In some cases, this might involve designing a house in a scenic setting where planning permission would not normally be granted - and, almost miraculously, the scheme would be approved on "a nod or a wink", according to complainants, after the intervention of a council official.

Such an abuse of power is particularly serious if the official involved in "moonlighting" happens to be a planning officer, perhaps even with a role in adjudicating on the particular application.

Because the examination and consideration of planning applications is a quasi-judicial function, as the Roscommon county manager, Mr Eddie Sheehy, said yesterday.

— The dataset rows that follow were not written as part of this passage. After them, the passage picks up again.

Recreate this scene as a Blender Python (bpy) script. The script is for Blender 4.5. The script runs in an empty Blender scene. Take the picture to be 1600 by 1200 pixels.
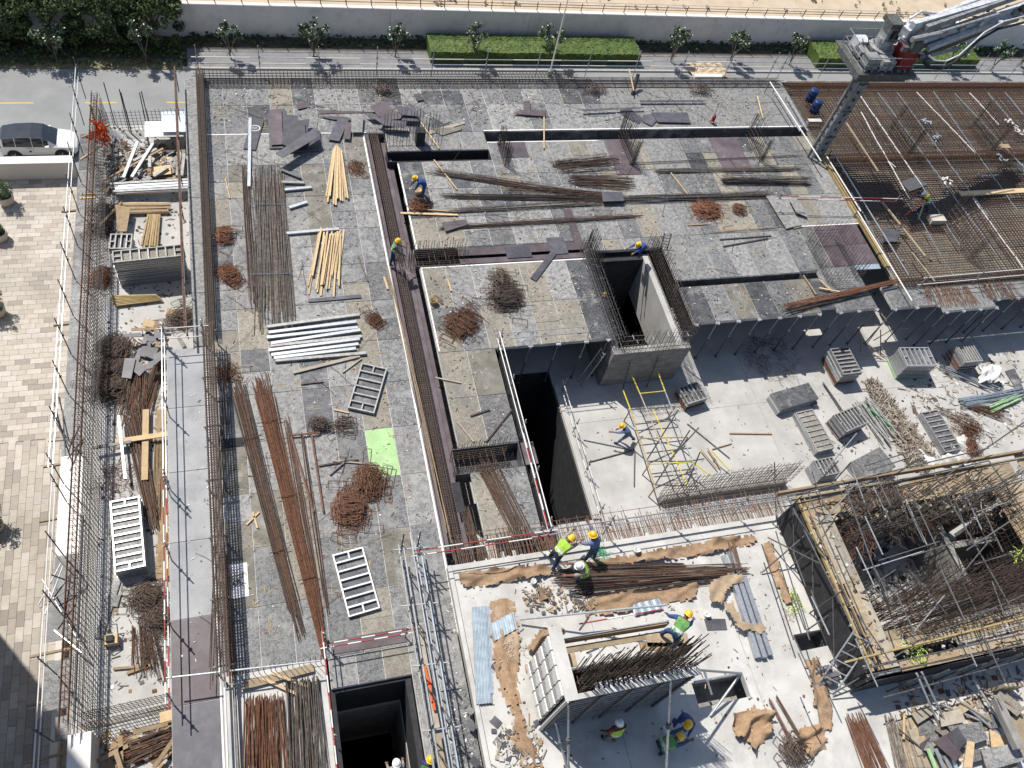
import bpy, math, random
from mathutils import Vector, Matrix
random.seed(7)
R_=random.random
U=random.uniform
sc=bpy.context.scene
C=bpy.context.collection
# ---------------------------------------------------------------- camera, world, sun, exposure
ROT=((0.9596934,-0.22122396,0.17334512),(-0.09393334,-0.83378623,-0.54403773),(0.26488695,0.50582654,-0.82095945))
CAMH=33.0
FPX=1301.995
cd=bpy.data.cameras.new('camera'); cam=bpy.data.objects.new('camera',cd); C.objects.link(cam)
rx,ry,rz=Vector(ROT[0]),Vector(ROT[1]),Vector(ROT[2])
M3=Matrix((rx,-ry,-rz)).transposed()
cam.matrix_world=Matrix.Translation((0,0,CAMH))@M3.to_4x4()
cd.sensor_width=36; cd.lens=FPX/1600*36; cd.clip_end=600; cd.clip_start=.5
sc.camera=cam
SUNV=Vector((-.37,.53,1)).normalized()
w=bpy.data.worlds.new('World'); sc.world=w; w.use_nodes=True
nt=w.node_tree; bg=nt.nodes['Background']
sky=nt.nodes.new('ShaderNodeTexSky'); sky.sky_type='NISHITA'; sky.sun_disc=False
sky.sun_elevation=math.asin(SUNV.z); sky.sun_rotation=math.atan2(SUNV.x,SUNV.y)
nt.links.new(sky.outputs[0],bg.inputs[0]); bg.inputs[1].default_value=.105
sd=bpy.data.lights.new('sun','SUN'); sd.energy=4.6; sd.angle=math.radians(.53); sd.color=(1,.955,.89)
so=bpy.data.objects.new('sun',sd); C.objects.link(so); so.rotation_euler=(-SUNV).to_track_quat('-Z','Y').to_euler(); so.location=(0,0,60)
sc.view_settings.view_transform='Standard'; sc.view_settings.look='None'; sc.view_settings.gamma=1
sc.view_settings.exposure=0.40; sc.view_settings.use_curve_mapping=False
try: sc.cycles.max_bounces=5; sc.cycles.diffuse_bounces=3
except Exception: pass
# ---------------------------------------------------------------- helpers
def at(x,y,z=0.):
    "the point at height z seen at a place of the photograph: used to survey where real things stand"
    a=(x-800)/FPX; b=(y-600)/FPX
    d=rx*a+ry*b+rz
    s=(z-CAMH)/d.z
    return Vector((d.x*s,d.y*s,z))
Z0=0.; ZL=-3.4; ZS=.35; ZC=2.4; ZG=-10.; ZM=-.12
MATS={}
def mat(name,c1,c2=None,scale=3.,lo=.42,hi=.62,rough=.85,metal=0.,var=.12,speck=None,bump=0.,hue=0.,stretch=None,spec=.3,dust=None):
    m=bpy.data.materials.new(name); m.use_nodes=True; n=m.node_tree.nodes; l=m.node_tree.links
    b=n['Principled BSDF']; b.inputs['Roughness'].default_value=rough; b.inputs['Metallic'].default_value=metal
    b.inputs['Specular IOR Level'].default_value=spec
    oi=n.new('ShaderNodeObjectInfo')
    def c4(c): return (c[0],c[1],c[2],1) if not isinstance(c,(int,float)) else (c,c,c,1)
    if c2 is None: c2=tuple(x*.8 for x in c4(c1)[:3])
    g=n.new('ShaderNodeNewGeometry'); vec=g.outputs['Position']
    if stretch:
        mp=n.new('ShaderNodeMapping'); mp.inputs['Scale'].default_value=stretch; l.new(vec,mp.inputs['Vector']); vec=mp.outputs[0]
    add=n.new('ShaderNodeVectorMath'); add.operation='ADD'
    mu=n.new('ShaderNodeMath'); mu.operation='MULTIPLY'; mu.inputs[1].default_value=37.; l.new(oi.outputs['Random'],mu.inputs[0])
    l.new(vec,add.inputs[0]); l.new(mu.outputs[0],add.inputs[1])
    no=n.new('ShaderNodeTexNoise'); no.inputs['Scale'].default_value=scale; no.inputs['Detail'].default_value=7; no.inputs['Roughness'].default_value=.62
    l.new(add.outputs[0],no.inputs['Vector'])
    mr=n.new('ShaderNodeMapRange'); mr.inputs[1].default_value=lo; mr.inputs[2].default_value=hi; l.new(no.outputs['Fac'],mr.inputs[0])
    mx=n.new('ShaderNodeMix'); mx.data_type='RGBA'; mx.inputs[6].default_value=c4(c1); mx.inputs[7].default_value=c4(c2); l.new(mr.outputs[0],mx.inputs[0])
    col=mx.outputs[2]
    if speck:
        sc_,slo,shi,scol=speck[:4]; smax=speck[4] if len(speck)>4 else 1.
        n2=n.new('ShaderNodeTexNoise'); n2.inputs['Scale'].default_value=sc_; n2.inputs['Detail'].default_value=8; n2.inputs['Roughness'].default_value=.7; l.new(add.outputs[0],n2.inputs['Vector'])
        r2=n.new('ShaderNodeMapRange'); r2.inputs[1].default_value=slo; r2.inputs[2].default_value=shi; r2.inputs[4].default_value=smax; l.new(n2.outputs['Fac'],r2.inputs[0])
        m2=n.new('ShaderNodeMix'); m2.data_type='RGBA'; m2.inputs[7].default_value=c4(scol); l.new(r2.outputs[0],m2.inputs[0]); l.new(col,m2.inputs[6]); col=m2.outputs[2]
    if dust:
        dcol,dsc,dlo,dhi,dmax=dust
        n3=n.new('ShaderNodeTexNoise'); n3.inputs['Scale'].default_value=dsc; n3.inputs['Detail'].default_value=9; n3.inputs['Roughness'].default_value=.72; l.new(g.outputs['Position'],n3.inputs['Vector'])
        r3=n.new('ShaderNodeMapRange'); r3.inputs[1].default_value=dlo; r3.inputs[2].default_value=dhi; r3.inputs[4].default_value=dmax; l.new(n3.outputs['Fac'],r3.inputs[0])
        m3=n.new('ShaderNodeMix'); m3.data_type='RGBA'; m3.inputs[7].default_value=c4(dcol); l.new(r3.outputs[0],m3.inputs[0]); l.new(col,m3.inputs[6]); col=m3.outputs[2]
    hs=n.new('ShaderNodeHueSaturation'); vr=n.new('ShaderNodeMapRange'); vr.inputs[3].default_value=1-var; vr.inputs[4].default_value=1+var
    l.new(oi.outputs['Random'],vr.inputs[0]); l.new(vr.outputs[0],hs.inputs['Value']); l.new(col,hs.inputs['Color'])
    l.new(hs.outputs[0],b.inputs['Base Color'])
    if bump:
        bp=n.new('ShaderNodeBump'); bp.inputs['Strength'].default_value=bump; bp.inputs['Distance'].default_value=.02
        l.new(no.outputs['Fac'],bp.inputs['Height']); l.new(bp.outputs[0],b.inputs['Normal'])
    MATS[name]=m; return m
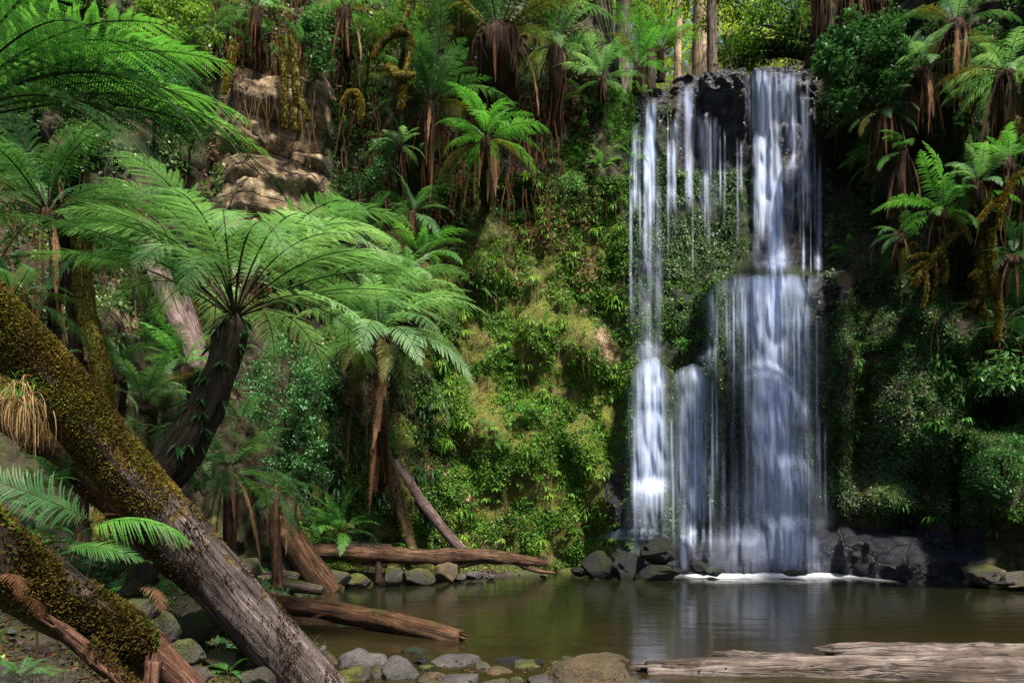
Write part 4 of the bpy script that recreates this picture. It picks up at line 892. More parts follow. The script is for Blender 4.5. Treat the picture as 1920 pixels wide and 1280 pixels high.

There can be no doubt architects, engineers and planners in the local authority service are poorly paid, in relative terms. That is why many councils are short-staffed because so many qualified professionals have been tempted to leave in recent years for better-paying jobs in the private sector. But it is when those who remain, in a minority of cases, are tempted to supplement their income with private work in the same area that public confidence in the impartiality of the planning process is undermined. This represents a clear conflict of interest which is specifically prohibited by their terms of service.

Under the regulations governing their employment, local authority officials "should not engage in gainful employment that would impair their capacity to render effective service to the council or represent a conflict of interest". In particular, professional officers are debarred from undertaking private work.

Breaches of the regulations have come to light over the years.

In Dun Laoghaire, for example, the borough's most senior planning officer during the 1980s, Mr Sean Gibbons, used his position to canvass for work for his son's architectural practice.

Though suspended, he was allowed to take early retirement on a full pension. It was well-known among developers in Dun Laoghaire that their chances of winning approval for a project would be enhanced if they engaged Dundrum-based JT Gibbons and Associates as their architects. Yet nobody complained about what was happening; it only emerged as a result of a tangential court case. However, in most cases involving conflict of interest - at least until yesterday - county managers tended to turn a blind eye, usually on the basis that the only evidence against those suspected of breaking the rules was hearsay.

Stones have undoubtedly been left unturned as a result, even in areas where double-jobbing is commonplace. Perhaps the most surprising feature of this disinclination to take action is a judicial tribunal at Dublin Castle has been inquiring into the murky business of planning corruption for the past three years.

But the Roscommon county manager showed no such reticence when he became aware that two of his officials were "moonlighting" in the private sector (a third is being investigated). He is even said to have hired a private investigator to help track down hard evidence of their conflicts of interest. Mr Sheehy has done the State some service. No doubt he will bring the same probity to the affairs of Wicklow County Council, where he takes over as county manager today. There, too, there have been repeated complaints that all has not been well with planning. The chairman of Roscommon County Council said on RTE radio yesterday evening he believed unethical behaviour was not unique to his neck of the woods. If so, the Minister for the Environment, Mr Dempsey, who has responsibility for the planning system, should launch a wider investigation.

Otherwise, all we will be able to see is the tip of an iceberg of "moonlighting" in the local government service.